The Pulitzer Prize board has just managed to do the impossible. It has awarded a prize that deserves to be spoken of in the same conversation with its risible 1932 award to the New York Times correspondent Walter Duranty for articles whitewashing the evils of Stalinist Russia.

The award of the Public Service prize to the Washington Post and the Guardian for serving as a mouthpiece for Edward Snowden is an attempt by the journalistic establishment to put its stamp of approval on the actions of one of the most destructive traitors in U.S. history—a former NSA contractor who has done untold damage to American intelligence gathering efforts against Russia, China, Al Qaeda, and other essential targets by revealing some of the most secret information that the U.S. government possesses. As Politico notes, this prize is “certain to be interpreted as a vindication of the former government contractor’s efforts.”

Certainly that’s how Snowden sees it. In a statement typical of his nauseating and entirely unearned self-righteousness—released, it should be noted, from his current exile as an honored guest of Vladimir Putin’s police state—Snowden said: “Today’s decision is a vindication for everyone who believes that the public has a role in government. We owe it to the efforts of the brave reporters and their colleagues who kept working in the face of extraordinary intimidation, including the forced destruction of journalistic materials, the inappropriate use of terrorism laws, and so many other means of pressure to get them to stop what the world now recognizes was work of vital public importance.”

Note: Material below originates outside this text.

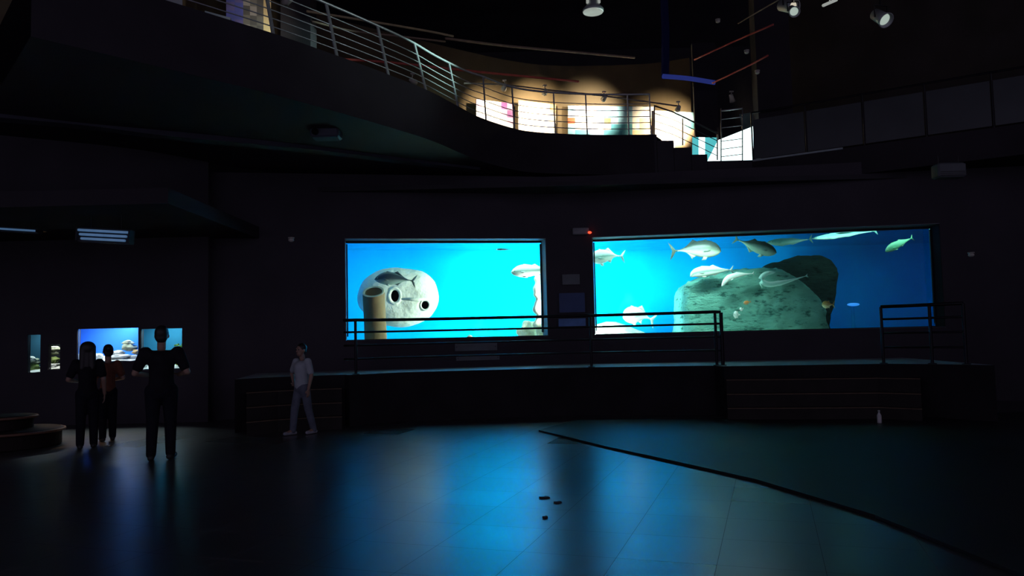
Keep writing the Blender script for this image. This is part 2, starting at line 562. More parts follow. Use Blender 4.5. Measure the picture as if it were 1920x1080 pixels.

Funny, if you didn’t know the context, you might think that Snowden is praising the efforts of dissidents in Russia who face jail terms or even death if they dare to tell the truth about how Putin represses dissent and mobilizes the public behind his dictatorial and expansionist agenda. But, no, of course Snowden wouldn’t dare to bite the hand that feeds him–even if that hand belongs to an increasingly repressive regime which labels as “traitor” anyone who dares question any aspect of the Kremlin’s agenda .

In reality, Snowden is heaping eye-rolling praise on his own efforts, and those of his journalistic collaborators, to cripple the legitimate and lawful intelligence gathering efforts of the NSA. The public, it goes without saying, had a role in government long before Edward Snowden came along. The public’s role in the U.S. government actually goes back to our Founding and has remained robust ever since. The public even has an important role in oversight of the intelligence community—a role assigned by our political system to Congress’s intelligence committees and the intelligence community’s in-house inspectors-general, not to twentysomething contractors with extreme an libertarian ideology and a messiah complex. 

For all his self-preening, Snowden did not actually disclose any activity by the NSA that was illegal or unauthorized; what he disclosed was wide-ranging collection efforts that had ample safeguards built in to prevent abuse. There is still no evidence that any of the intelligence-gathering activities of the NSA were directed for personal or political gain. 

Rather, these efforts have helped to keep the country safe from follow-on 9/11 attacks and other threats to our security. Now this important line of defense has been compromised, perhaps fatally, by Snowden’s illegal and unethical disclosures, most of which have focused not on intelligence gathering at home (which is admittedly controversial) but on intelligence gathering abroad in countries that regularly spy on the U.S. too—and which should not remotely be a cause for controversy unless you subscribe to Henry Stimson’s naïve and outdated conviction that “gentlemen don’t read each other’s mail.”

There is nothing remotely brave about publishing the most sensitive secrets of the U.S. government—an activity that is arguably protected by the First Amendment and that is unlikely ever to be prosecuted by a U.S. government which is rightly respectful of journalists’ rights. Nor is there anything remotely brave about disclosing those same secrets and then fleeing to exile in Russia rather than facing the consequences in a U.S. court. The word to describe such activities is not “brave” but, rather, “reprehensible.” And that is what the Pulitzer committee is rewarding.